Le week-end dernier, j’étais à Lourdes où j’ai participé au premier pèlerinage des chrétiens d’Orient accueillis dans la région Midi-Pyrénées. Une cinquantaine de personnes, la plupart originaires de Mossoul et de toute cette région du nord de l’Irak, ont pris part à l’événement. Certaines résident à Lourdes même, où une association a été fondée pour leur venir en aide, leur enseigner le français, leur trouver du travail, scolariser les enfants, initier tous ces fidèles des Eglises chaldéenne ou syriaques aux rites de la liturgie latine, mais aussi aux règles de la laïcité qu’ils ont souvent du mal à comprendre.

Par exemple, beaucoup d’entre eux, désirant que leurs proches restés en Orient viennent les rejoindre en France, s’adressent pour cela à Mgr Nicolas Brouwet, l’évêque du lieu. Ils sont persuadés qu’il a un accès direct au ministre concerné pour obtenir des visas. Car c’est ainsi que cela se passe dans leur pays. A ce sujet, Mgr Brouwet déplore que le gouvernement ne tienne pas vraiment les promesses qu’il avait faites l’année dernière aux chrétiens de Syrie et d’Irak, lorsque les djihadistes de l’Etat islamique les ont expulsés de chez eux.

Ces situations compliquent parfois les relations entre Français et Orientaux. Mais la charité est capable de transcender ces malentendus. En ouverture de la messe qu’il a présidée dimanche, l’évêque s’est adressé aux réfugiés présents avec humilité, justesse et bienveillance. Il les a notamment félicités pour leur fidélité au Christ qui les a fait renoncer à tant de choses auxquelles ils étaient naturellement attachés. Je le cite : « Vous n’avez pas voulu lâcher votre foi chrétienne bien enracinée en vous. La foi est plus forte que tout. Même si nous n’avons pas la même culture, les mêmes modes de vie, les mêmes codes, c’est elle qui nous unit. Nous avons quelque chose de fort en commun ». Il a aussi appelé la France à ouvrir plus grand ses portes aux chrétiens persécutés. Après le déjeuner, partagé avec ces hôtes orientaux, Mgr Brouwet a accompagné la procession jusqu’à la Grotte de Massabielle.

Pendant mon voyage de retour, dans le train, j’ai lu le dernier livre de Sébastien de Courtois, Sur les fleuves de Babylone, nous pleurions. L’auteur, installé à Istamboul, est un spécialiste des chrétiens de Turquie et de Mésopotamie, territoires qu’il sillonne depuis quinze ans. Son livre, au ton très personnel, commence comme un reportage au Kurdistan où il est allé rencontrer les anciens habitants de la province de Mossoul ou de Syrie chassés de chez eux. « Le discours officiel de l’Eglise est de dire aux gens de rester en Irak, remarque-t-il, mais plusieurs prêtres m’ont avoué en secret ne plus y croire ». Et comment croire, en effet, à un retour possible à Mossoul après la destruction de tant d’églises et de monastères, après la décision de l’Etat islamique de supprimer tous les noms des institutions chrétiennes et syriaques, ou encore après le pillage et l’occupation des maisons par les anciens voisins musulmans ?
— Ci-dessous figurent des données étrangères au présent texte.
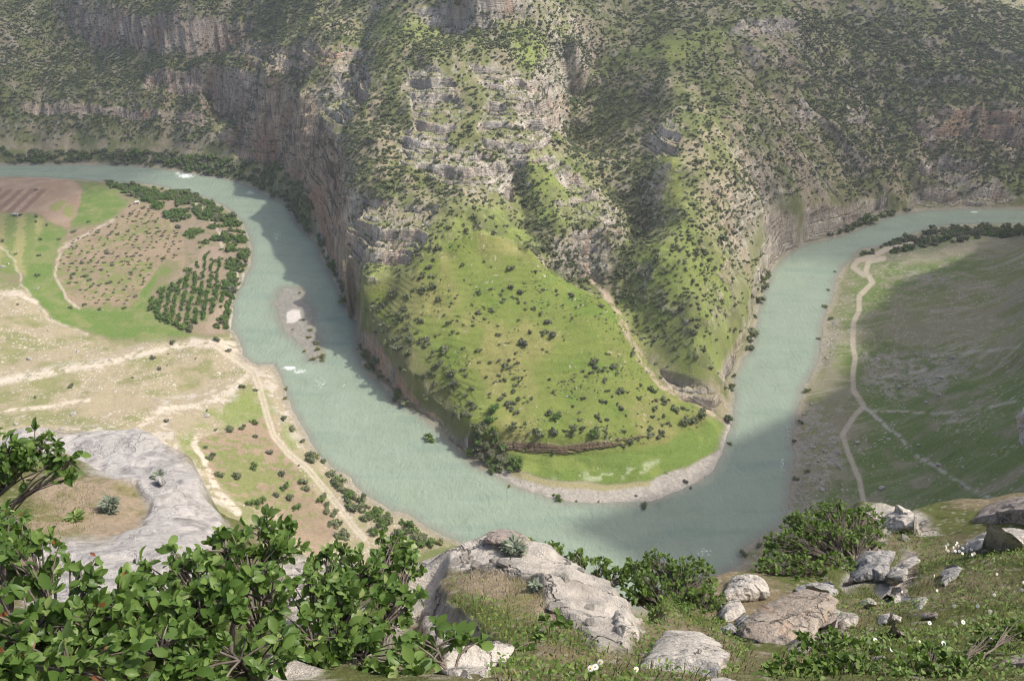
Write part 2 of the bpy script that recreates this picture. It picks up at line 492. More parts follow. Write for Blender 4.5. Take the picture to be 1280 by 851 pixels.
# ravines cut into the slopes and the crest of the middle ridge
def carve(line, depth, width, zlift=0.0):
    global Z
    w = np.array([hit(u, v) for u, v in line])
    m_ = (np.abs(X - w[:, 0].mean()) < 260) & (np.abs(Y - w[:, 1].mean()) < 320)
    d = np.full(Z.shape, 1e6, f32); d[m_] = seg_dist(X[m_], Y[m_], w[:, :2])
    d = d + fbm2(X, Y, 14, 3, 39) * width * 0.25
    Z = Z - (depth * np.exp(-(np.maximum(d, 0) / width) ** 1.6)).astype(f32)
carve([(642,205),(652,250),(664,285),(684,322),(716,340)], 9, 11)
carve([(712,110),(712,170),(738,205),(772,240),(790,280)], 9, 13)
carve([(462,20),(446,60),(425,100),(400,128)], 10, 14)
carve([(470,110),(500,170),(500,230),(520,262)], 3, 10)
carve([(566,250),(600,262),(640,262)], -2, 12)
carve([(690,170),(708,188),(742,226),(768,262)], -5, 9)
carve([(925,60),(970,130),(1020,200),(1060,262)], 7, 13)
carve([(990,80),(1030,150),(1075,220),(1100,246)], 8, 12)
carve([(1060,60),(1095,140),(1130,200),(1150,240)], 8, 13)
carve([(1110,120),(1170,185),(1205,235)], 7, 12)
carve([(870,100),(905,170),(950,240),(985,290)], 5, 12)
carve([(120,60),(105,120),(95,180)], 5, 14)
carve([(235,60),(225,120),(210,185)], 6, 14)
carve([(60,40),(50,110),(40,180)], 5, 14)
# gullies running down the right hill, shape noise
rx = X * 0.80 + Y * 0.6; ry = -X * 0.6 + Y * 0.80
rc_ = X * 0.36 + Y * 0.93 + fbm2(X, Y, 70, 3, 3) * 16; ra_ = (X * 0.93 - Y * 0.36) * 0.16
rib = ridged2(rc_, ra_, 40, 3, 8)
HILL = np.clip(1 - DOME - FLATS - RSLOPE - LSLOPE, 0, 1) * sstep(6, 30, SDR) * sstep(8, 40, Z)
rightside = sstep(150, 260, X) * sstep(430, 520, Y)
Z = Z + HILL * (fbm2(X, Y, 55, 4, 21) * 4.2 + fbm2(X, Y, 16, 3, 22) * 1.4)
Z = Z + HILL * rightside * (rib - 0.35) * 11.0
leftwall = sstep(-130, -230, X) * sstep(620, 720, Y)
Z = Z + HILL * leftwall * (ridged2(X, Y * 0.3, 46, 3, 9) - 0.4) * 6.0
Z = Z + DOME * (fbm2(X, Y, 30, 4, 23) * 1.3 + bedding(Z + fbm2(X, Y, 20, 2, 28), 2.2, 0.6) * 0.25) * sstep(4, 16, SDR)
Z = Z + LSLOPE * fbm2(X, Y, 22, 4, 24) * 1.2 * sstep(4, 20, SDR) + FLATS * fbm2(X, Y, 40, 3, 25) * 0.25
Z = Z + RSLOPE * (fbm2(X, Y, 40, 3, 26) * 1.6 + (ridged2(X, Y * 1.0, 18, 2, 27) - .4) * 0.9) * sstep(3, 25, SDR)
# rock bands: steps of bedding
patchy = sstep(-0.55, 0.15, fbm2(X, Y, 30, 4, 36) + 0.35 * (rib - 0.4) * rightside)
ROCKW = np.clip(ROCK * lerp(1.0, patchy, np.maximum(np.maximum(rightside, 0.3 * leftwall), 0.35)), 0, 1)
zz = Z + fbm2(X, Y, 60, 2, 31) * 4.0 + (vn2(Z / 13.0, Z * 0 + 3.7, 37) - .5) * 9.0
bed = (bedding(zz, 11.0) * 0.62 + bedding(zz + 3.1, 4.3, 0.6) * 0.7 + bedding(zz + 1.1, 2.0, 0.6) * 0.5) * lerp(0.35, 1.25, vn2(X / 24, Y / 24, 38))
cols = fbm2(X, Y, 7, 3, 33)
Z = Z + ROCKW * (bed * 1.25 + cols * 0.9)
Z = Z + (HILL * (1 - ROCKW) * (bedding(zz + 2, 7.0, 0.8) * 0.04)).astype(f32)
FARR = sstep(0.62, 0.75, np.arctan2(X, Y)) * sstep(200, 300, R) * sstep(60, 150, Z)
Z = Z + FARR * (fbm2(X, Y, 90, 4, 35) * 26)
# small gully with a pale bed
GUL = [(890,517),(868,505),(845,492),(828,484),(806,456),(792,432),(774,396),(760,372),(745,352),(728,338)]
WASH_PEN = lmask(3.0, 2.0, GUL)
# meet the water
inside = SDR < 0
wbank = sstep(0.0, 9.0, SDR)
shore = 0.25 + np.clip(SDR, 0, 30) * 0.10
Z = np.where(SDR < 150, np.where(inside, np.maximum(-2.5, 0.05 + SDR * 0.16), lerp(shore, np.maximum(Z, shore * 0.9), wbank)), Z)
Z = np.where(SDI < 0, np.maximum(Z, 0.04 - SDI * 0.05 + fbm2(X, Y, 6, 3, 41) * 0.12), Z).astype(f32)
Z = np.where((SDI >= 0) & (SDI < 12) & inside, np.maximum(Z, 0.02 - SDI * 0.12), Z).astype(f32)
U, V, DEP = project(X, Y, Z)
ang = (Z - CAM_Z) / R
VIS = ang >= np.maximum.accumulate(ang, axis=0) - 0.006
UJ, VJ = U + jx, V + jy
INF = (U > -70) & (U < 1350) & (V > -30) & (V < 860) & (DEP > 0)
# normals
def grid_normals(X, Y, Z):
    Pg = np.stack([X, Y, Z], -1)
    du = np.gradient(Pg, axis=1); dv = np.gradient(Pg, axis=0)
    n = np.cross(du, dv); n /= np.linalg.norm(n, axis=-1, keepdims=True) + 1e-9
    return n * np.sign(n[..., 2:3] + 1e-9)
NRM = grid_normals(X, Y, Z)
SLOPE = NRM[..., 2]
def smooth_rows(a, k):
    c = np.cumsum(np.pad(a, ((k + 1, k), (0, 0)), mode='edge'), axis=0); a = (c[2 * k + 1:] - c[:-(2 * k + 1)]) / (2 * k + 1)
    c = np.cumsum(np.pad(a, ((0, 0), (k + 1, k)), mode='edge'), axis=1); return ((c[:, 2 * k + 1:] - c[:, :-(2 * k + 1)]) / (2 * k + 1)).astype(f32)
SLOPE_S = smooth_rows(SLOPE.astype(np.float64), 7)
print('terrain', round(time.time() - T0, 1))

# ================================================================== SURFACE COLOURS OF THE LAND
C = lambda *a: np.array(a, f32)
def mixc(base, col, w): return base + (col - base) * w[..., None]
n1 = fbm2(X, Y, 45, 4, 51); n2 = fbm2(X, Y, 11, 4, 52); n3 = fbm2(X, Y, 3.2, 3, 53)
n4 = vn2(X / 1.6, Y / 1.6, 54); n5 = fbm2(X, Y, 120, 3, 55)
A_ = np.empty(X.shape + (3,), f32)
# open hillside between the bushes
A_[:] = C(0.168, 0.180, 0.075)
A_ = mixc(A_, C(0.27, 0.235, 0.150), sstep(-0.4, 0.6, n2 + 0.5 * n1))
A_ = mixc(A_, C(0.135, 0.158, 0.058), sstep(0.0, 0.8, n1 - 0.3 * n2))
A_ = mixc(A_, C(0.36, 0.33, 0.28), sstep(0.45, 0.8, n3 + 0.3 * n2) * 0.6)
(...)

Dépositaire de ces récits, très affecté par la perspective d’une éradication définitive de toute présence chrétienne sur ces terres bibliques, alors qu’il ne voulait pas y croire malgré les signes avant-coureurs, Sébastien de Courtois se rend maintenant à l’évidence face à la précipitation des événements. Par ailleurs, choqué par l’indifférence et les complexes des Occidentaux alors que la tragédie des chrétiens d’Orient est connue depuis plus d’un siècle, il ne dissimule pas sa souffrance devant tant de malheurs et d’injustices ; il l’exprime par des phrases poignantes. Il ne cache pas non plus les doutes qui l’assaillent. Je le cite : « J’ai peur de voir cet Orient s’assécher, devenir un paysage de désolation et de tristesse. J’ose affirmer qu’il ne m’intéresserait plus ».

Mais, le désir du combat l’emporte. C’est pourquoi Sébastien de Courtois refuse de croire à l’irrémédiable. Aussi s’accroche-t-il aux moindres signes capables d’entretenir l’espérance. On le voit ainsi raconter le retour de quelques familles descendantes des rescapés du génocide de 1915 qui ont choisi de quitter l’Occident pour revenir dans la patrie de leurs ancêtres. On le trouve aussi dialoguant avec tel ou tel musulman persuadé que seuls les chrétiens peuvent empêcher la stérilisation du Proche-Orient. Il faut lire cet ouvrage au titre si éloquent : « Sur les fleuves de Babylone, nous pleurions », publié aux éditions Stock.